I wrote this because, well, I don't know why. I suppose because it poured out of me over roughly 30 minutes last night over my solo cocktail hour. And because I kept having this conversation during the election and it was frustrating and boring to me. So I write it here and I feel like I've done what I can.

And, yes yes: I love what you say abut SFMTrA. I always loved Critical Mass, too: fuck shit up! This is the anarchist in me. But it's also quite practical: be the change you want to be see and such and so on.

Hmn.

Anonymous said...

"political participation" I've never understood how marking an X on a piece of paper once every four years or sitting around talking about marking an X on a piece of paper is doing something. But I'm a tradesman, never made it past high school, so have my bias.

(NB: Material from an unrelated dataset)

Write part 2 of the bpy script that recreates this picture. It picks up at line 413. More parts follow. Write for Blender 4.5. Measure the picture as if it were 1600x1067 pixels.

"political" Immigrant guy near me is trying to start a business (boxing gym). After six months the bags start falling from the ceiling due to regular wear. He hasn't the money or knowledge to do anything about it, so I show up with my truck and spend all night re-hanging everything properly. I refuse to let him pay me and he graciously accepts. His business has grown, and he now employs four young people. The gym is full of men, women, gay, straight, young, old, white, brown, black people six days a week. Was my help political?

"fuck shit up" But not too much, cause I need smooth safe roads to ride my carbon-fibre bike to my air-conditioned office.

"protest vs march" A protest is when you drive or take public transit on asphalt roads, wearing Gore-Tex in case of weather, (don't forget the sippy cups) to oppose an oil-pipeline in your backyard. A march is a moving protest, the movement creates the illusion that something is happening.

"calculus/I don't matter" In my late forties I managed to get through introductory calculus. 1/350,000 is a number so small that we just call it 0 and get on with something useful.

Daniel Coffeen said...

DG: Good to see you here! And, oy, yes: discussion and marks on paper. I never understood its efficacy, either, even though in my teens I was quite adamant about such things. And, yes, I do think what you did is political but not because of the circumstances per se; I think it's political in the broader sense: you participated in the social good. Whatever that is. Your wisdom in these matters is appreciated. Thank you.

Jay Crewz:That's true: the bull sometimes gets the matador. But never with an 'x' in a box or a keen FB post. To get that matador takes something else, methinks.